The second duel of late was a similar situation in that it involved a winding canyon road at night, a drunk and a pickup truck. But this time I didn't know the road. And, I didn't instigate the situation by honking. But I did pass the guy, pretty casually I thought, and he didn't like it. Duel again. This guy is swerving all over the place though-I watch him trying to catch me in my mirrors and his truck is all over the road. At one point he loses it and spins onto the shoulder. Relieved, I slow, because I'm overriding. It's dark and I've never been on this road before. But there he is again, just totally out of control and literally barreling toward me. Solution: Retreat. I see a paved turnoff I know I can handle at fairly high speed, wait till he's right on me and exit the roadway using the light weight and superior brakes of my vehicle to make a move his ratty old pickup could never perform. I turned it around and rode at a good clip the other way, back into town for a little adrenaline-cleansing break.
The third duel was in the Colorado Rockies a few months back. It was another situation I instigated, I'm sure, by wanting to pass-but it was a mini-van for crying out loud- and broad daylight! We were going through a succession of stop signs, and at each, this van would wait...for like a minute. So at one sign I came up beside her-oops, him-stopped, and then proceeded to sneak around the van. The honk was deafening, and caused me to flip the guy off. Oops number two. I didn't know he'd just just been kicked off the Little League field. And so we began a slow-motion duel into the quiet little town of Crested Butte, which is, I found out, a dead-end.

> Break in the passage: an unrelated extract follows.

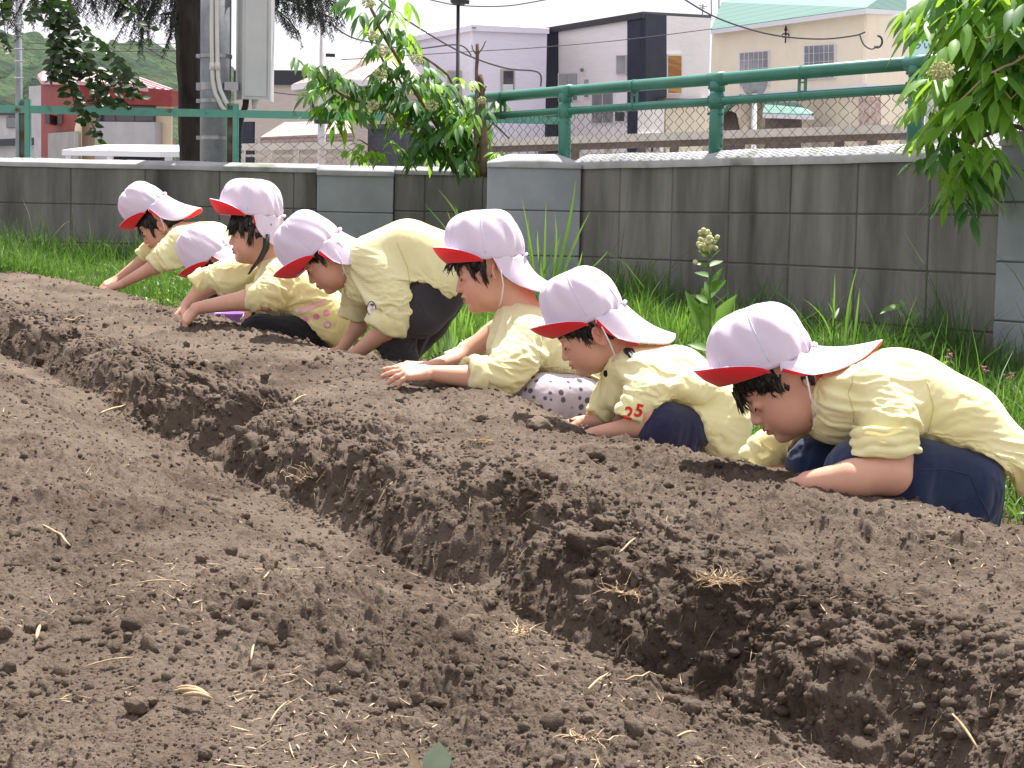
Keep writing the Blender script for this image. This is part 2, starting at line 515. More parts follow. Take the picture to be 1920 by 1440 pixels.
mb = MB(); mb.tube([fpt(T0, ZR2), fpt(T1, ZR2)], .0175, 14); mb.build('middle_rail', M['green'], pf, True)
for px in (1055, 1337, 1708):
    t = fline(px)
    mb = MB(); mb.tube([fpt(t, .84), fpt(t, ZR1 - .012)], .029, 16)
    mb.tube([fpt(t - .05, ZR1), fpt(t + .05, ZR1)], .0285, 16)
    mb.tube([fpt(t - .04, ZR2), fpt(t + .04, ZR2)], .0215, 14)
    mb.tube([fpt(t, ZR2 - .03), fpt(t, ZR2 + .03)], .032, 16)
    mb.tube([fpt(t, ZR1 - .05), fpt(t, ZR1 - .01)], .032, 16)
    for dz in (ZR1 - .035, ZR1 - .008, ZR2 - .015, ZR2 + .018, ZR2 - .05):
        for sg in (-1, 1):
            for wn_ in (1,):
                c = fpt(t + sg * .036, dz) + WN * .012
                mb.ball(c, .0065, 8, 5)
    mb.build('fence_post', M['green'], pf, True)
for px in (938, 1183, 1495):
    t = fline(px)
    mb = MB()
    for sg in (-.017, .017):
        mb.beam(fpt(t + sg, ZR2 - .02), fpt(t + sg, ZR1 - .01), .006, .012, up=WD)
    mb.beam(fpt(t - .017, (ZR1 + ZR2) / 2 + .006), fpt(t + .017, (ZR1 + ZR2) / 2 + .006), .006, .006)
    mb.tube([fpt(t - .006, ZR1), fpt(t + .006, ZR1)], .0275, 14)
    mb.tube([fpt(t - .006, ZR2), fpt(t + .006, ZR2)], .0195, 12)
    mb.build('rail_spacer', M['green'], pf)
def chain_net(pt, t0, t1, z0, z1, cell, rad, arch=False):
    """woven zigzag wires between heights z0 and z1; pt(t, z) gives the point"""
    mb = MB(); n = int((t1 - t0) / (cell)) ; k = 0
    hh = cell * .5
    for i in range(n + 1):
        tc = t0 + i * cell
        for ph in (0,):
            pts = []; z = z1; j = 0
            while z > z0:
                sg = 1 if (j % 2 == 0) else -1
                tt = tc + sg * cell * .5
                o1 = WN * (.0025 * sg)
                wob = .002 * math.sin(i * 2.1 + j * 1.3)
                if j == 0:
                    pts.append(pt(tc - cell * .0, z + .006) + o1)
                    pts.append(pt(tc + cell * .33, z - .008) + o1)
                pts.append(pt(tt - sg * .003, z - cell * .30 + wob) + o1)
                z -= cell * 1.0 / 2 * 1.25; j += 1
            mb.tube(pts, rad, 4, cap=False)
            # mirror wire
            q = [Vector(p) for p in pts]
            pts2 = []; z = z1; j = 0
            while z > z0:
                sg = -1 if (j % 2 == 0) else 1
                tt = tc + sg * cell * .5
                o1 = WN * (.0025 * sg)
                if j == 0:
                    pts2.append(pt(tc, z + .006) + o1)
                    pts2.append(pt(tc - cell * .33, z - .008) + o1)
                pts2.append(pt(tt - sg * .003, z - cell * .30) + o1)
                z -= cell * 1.0 / 2 * 1.25; j += 1
            mb.tube(pts2, rad, 4, cap=False)
    return mb
chain_net(lambda t, z: fpt(t, z), T0, T1, .89, ZR2 - .012, .068, .0016).build('chain_link_net', M['wire'], pf, True)

# older flat rail fence behind the left run
YF = 9.70
zl = at(300, 211, YF).z
of = empty('old_rail_fence', at(435, 300, YF), 'faded green flat rail fence with rusty channel posts behind the left wall', 'fence')
mb = MB(); mb.beam((-4.6, YF - .03, zl), (.25, YF - .03, zl), .006, .040); mb.beam((-4.6, YF - .012, zl + .018), (.25, YF - .012, zl + .018), .036, .005)
for i in range(28):
    mb.ball((-4.5 + i * .168, YF - .034, zl + .004), .006, 6, 4, (1, .6, 1.6))
mb.build('flat_rail', M['green_old'], of)
for px in (-420, 48, 437, 905):
    c = at(px, 230, YF)
    top = zl + .055
    mb = MB()
    mb.box((c.x - .031, YF - .004, .3), (c.x + .031, YF, top)); mb.box((c.x - .031, YF - .03, .3), (c.x - .026, YF - .0045, top)); mb.box((c.x + .026, YF - .03, .3), (c.x + .031, YF - .0045, top))
    mb.box((c.x + .003, YF - .036, .3), (c.x + .028, YF - .0305, top - .004))
    po = mb.build('fence_post', M['green_old'], of)
    mb = MB(); mb.box((c.x - .025, YF - .022, .3), (c.x - .001, YF - .0046, top - .012)); mb.build('rust_streak', M['rust'], po)
def lpt(t, z): return Vector((t, YF - .02 + .01 * math.sin(t * 9), z + (.02 * math.sin(t * 3.1) - .015 * math.sin(t * 7.7)) * max(0, (z - .85) / .2)))
chain_net(lpt, -1.48, -.05, .80, zl - .13, .075, .0014).build('chain_link_net', M['wire'], of, True)
chain_net(lpt, -4.2, -1.6, .80, zl - .26, .075, .0014).build('chain_link_net', M['wire'], of, True)
# ================================================================ implicit surfaces -> mesh
def _cone_bounds(p):
    a, b, ra, rb = p['a'], p['b'], p['ra'], p['rb']
    return np.minimum(a - ra, b - rb), np.maximum(a + ra, b + rb)
def cone(a, b, ra, rb, k=.012, op='u'):
    return dict(t='cone', a=np.array(a, dtype=np.float64), b=np.array(b, dtype=np.float64), ra=ra, rb=rb, k=k, op=op)
def ell(c, r, k=.012, rot=None, op='u'):
    return dict(t='ell', c=np.array(c, dtype=np.float64), r=np.array(r, dtype=np.float64), k=k, rot=np.eye(3) if rot is None else np.array(rot), op=op)
def fn(f, k, op): return dict(t='fn', f=f, k=k, op=op)
def xform(prims, Mx):
    """move local primitives by a rotation*scale + translation matrix (uniform scale)"""
    A = np.array(Mx.to_3x3()); t = np.array(Mx.translation); s = abs(np.linalg.det(A)) ** (1 / 3); Rm = A / s
    out = []
    for p in prims:
        q = dict(p)
        if p['t'] == 'cone':
            q['a'] = A @ p['a'] + t; q['b'] = A @ p['b'] + t; q['ra'] = p['ra'] * s; q['rb'] = p['rb'] * s
        elif p['t'] == 'ell':
            q['c'] = A @ p['c'] + t; q['r'] = p['r'] * s; q['rot'] = Rm @ p['rot']
        q['k'] = p['k'] * s
        out.append(q)
    return out

def sdf_mesh(prims, h, lo=None, hi=None):
    if lo is None:
        L, H = [], []
        for p in prims:
            if p['op'] != 'u' : continue
            if p['t'] == 'cone': a, b = _cone_bounds(p)
            elif p['t'] == 'ell':
                e = np.abs(p['rot']) @ p['r']; a, b = p['c'] - e, p['c'] + e
            else: continue
            L.append(a); H.append(b)
        lo = np.min(L, 0) - 3 * h; hi = np.max(H, 0) + 3 * h
    xs = np.arange(lo[0], hi[0] + h, h); ys = np.arange(lo[1], hi[1] + h, h); zs = np.arange(lo[2], hi[2] + h, h)
    D = np.full((len(xs), len(ys), len(zs)), .06, dtype=np.float32)
    for p in prims:
        k = max(p['k'], 1e-5)
        if p['t'] == 'fn':
            sl = (slice(None),) * 3
            X, Y, Z = xs[:, None, None], ys[None, :, None], zs[None, None, :]
            d = p['f'](X, Y, Z)
        else:
            if p['t'] == 'cone': a, b = _cone_bounds(p)
            else:
                e = np.abs(p['rot']) @ p['r']; a, b = p['c'] - e, p['c'] + e
            m = k + 2.5 * h
            i0 = [max(0, int(np.searchsorted(g, v - m) - 1)) for g, v in zip((xs, ys, zs), a)]
            i1 = [min(len(g), int(np.searchsorted(g, v + m) + 1)) for g, v in zip((xs, ys, zs), b)]
            if any(q <= w for w, q in zip(i0, i1)): continue
            sl = tuple(slice(i, j) for i, j in zip(i0, i1))
            X = xs[sl[0]][:, None, None]; Y = ys[sl[1]][None, :, None]; Z = zs[sl[2]][None, None, :]
            if p['t'] == 'cone':
                ab = p['b'] - p['a']; L2 = float(ab @ ab) + 1e-12
                px, py, pz = X - p['a'][0], Y - p['a'][1], Z - p['a'][2]
                t = np.clip((px * ab[0] + py * ab[1] + pz * ab[2]) / L2, 0, 1)
                d = np.sqrt((px - t * ab[0]) ** 2 + (py - t * ab[1]) ** 2 + (pz - t * ab[2]) ** 2) - (p['ra'] + (p['rb'] - p['ra']) * t)
            else:
                px, py, pz = X - p['c'][0], Y - p['c'][1], Z - p['c'][2]
                Rm = p['rot']
                q = [(px * Rm[0, i] + py * Rm[1, i] + pz * Rm[2, i]) / p['r'][i] for i in range(3)]
                k0 = np.sqrt(q[0] ** 2 + q[1] ** 2 + q[2] ** 2)
                k1 = np.sqrt((q[0] / p['r'][0]) ** 2 + (q[1] / p['r'][1]) ** 2 + (q[2] / p['r'][2]) ** 2) + 1e-9
                d = k0 * (k0 - 1) / k1
        d = d.astype(np.float32)
        cur = D[sl]
        if p['op'] == 'u':
            hh = np.clip(.5 + .5 * (cur - d) / k, 0, 1); D[sl] = cur * (1 - hh) + d * hh - k * hh * (1 - hh)
        else:
            if p['op'] == 's': d = -d
            hh = np.clip(.5 - .5 * (cur - d) / k, 0, 1); D[sl] = cur * (1 - hh) + d * hh + k * hh * (1 - hh)
    D[0], D[-1] = .01, .01; D[:, 0], D[:, -1] = .01, .01; D[:, :, 0], D[:, :, -1] = .01, .01
    return surface_nets(D, np.array([xs[0], ys[0], zs[0]]), h)

def surface_nets(D, org, h):
    ins = D < 0
    nx, ny, nz = D.shape
    cnt = np.zeros((nx - 1, ny - 1, nz - 1), dtype=np.uint8)
    for i in (0, 1):
        for j in (0, 1):
            for k in (0, 1):
                cnt += ins[i:nx - 1 + i, j:ny - 1 + j, k:nz - 1 + k]
    act = np.argwhere((cnt > 0) & (cnt < 8))
    cid = np.full(cnt.shape, -1, dtype=np.int64); cid[act[:, 0], act[:, 1], act[:, 2]] = np.arange(len(act))
    P = np.zeros((len(act), 3)); C = np.zeros(len(act))
    corners = [(i, j, k) for i in (0, 1) for j in (0, 1) for k in (0, 1)]
    val = {c: D[act[:, 0] + c[0], act[:, 1] + c[1], act[:, 2] + c[2]].astype(np.float64) for c in corners}
    for c in corners:
        for ax in range(3):
            if c[ax] == 0:
                e = list(c); e[ax] = 1; e = tuple(e)
                a, b = val[c], val[e]
                m = (a < 0) != (b < 0)
                t = np.where(m, a / np.where(m, a - b, 1), 0)
                q = np.zeros((len(act), 3)); q[:] = c; q[:, ax] += t
                P[m] += q[m]; C[m] += 1
    V = org + (act + P / C[:, None]) * h
    faces = []
    for ax in range(3):
        s0 = [slice(None)] * 3; s1 = [slice(None)] * 3
        s0[ax] = slice(0, -1); s1[ax] = slice(1, None)
        a, b = ins[tuple(s0)], ins[tuple(s1)]
        o1, o2 = [(1, 2), (2, 0), (0, 1)][ax]
        for sgn, msk in ((0, a & ~b), (1, b & ~a)):
            e = np.argwhere(msk)
            e = e[(e[:, o1] > 0) & (e[:, o2] > 0) & (e[:, o1] < D.shape[o1] - 1) & (e[:, o2] < D.shape[o2] - 1)]
            if not len(e): continue
            d1 = np.zeros(3, int); d1[o1] = 1
            d2 = np.zeros(3, int); d2[o2] = 1
            q = [e - d1 - d2, e - d2, e, e - d1]
            ids = [cid[w[:, 0], w[:, 1], w[:, 2]] for w in q]
            if sgn: ids = ids[::-1]
            faces.append(np.stack(ids, -1))
    return V, np.concatenate(faces)

def vnormals(V, Fc):
    a, b, c, d = (V[Fc[:, i]] for i in range(4))
    n = np.cross(c - a, d - b)
    N = np.zeros_like(V)
    for i in range(4): np.add.at(N, Fc[:, i], n)
    return N / (np.linalg.norm(N, axis=1)[:, None] + 1e-12)
def vsmooth(V, Fc, it=1, lam=.5):
    for _ in range(it):
        S = np.zeros_like(V); C = np.zeros(len(V))
        for i in range(4):
            np.add.at(S, Fc[:, i], V[Fc[:, (i + 1) % 4]] + V[Fc[:, (i + 3) % 4]]); np.add.at(C, Fc[:, i], 2)
        V = V + lam * (S / C[:, None] - V)
    return V
def joinm(parts):
    V = []; Fc = []; n = 0
    for v, f in parts:
        V.append(v); Fc.append(f + n); n += len(v)
    return np.concatenate(V), np.concatenate(Fc)
def set_col(o, name, cols):
    at_ = o.data.color_attributes.new(name, 'FLOAT_COLOR', 'POINT')
    c = np.ones((len(o.data.vertices), 4), dtype=np.float32); c[:, :3] = cols
    at_.data.foreach_set('color', c.ravel())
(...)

He dogged me up and down through the town, yelling out the window, "Pull over you m'effer! I'm gonna kick your sorry ass!" And on and on. The guy was inches from my bike that whole time and I was just bracing for a knock-down. I knew he didn't know I was a chick by the kinds of things he was shouting. On the road, hardly anyone knows I'm a girl, since I wear a full-faced helmet with a baggy Aerostich suit and always tuck my braid in when I travel on a bike. But in this situation I knew the fact might actually aid me. So on my second loop through town I pulled into a busy parking lot, let him come up beside me, and pulled off my helmet. Solution: I'm a girl. This totally confuses him and he drives off without saying a word.
Yeah, yeah, I know that one won't work for most of you. But confrontation is the only other option, and you can usually always find a way to defuse the situation if you aren't too proud or angry. Those are the only three options: run, retreat or confront. Just remember if you choose the latter, that the other person is probably even crazier than you are.
Sooner or later, whether it's our doing or not, we all find ourselves in Dennis Weaver's seat.Duel wisely.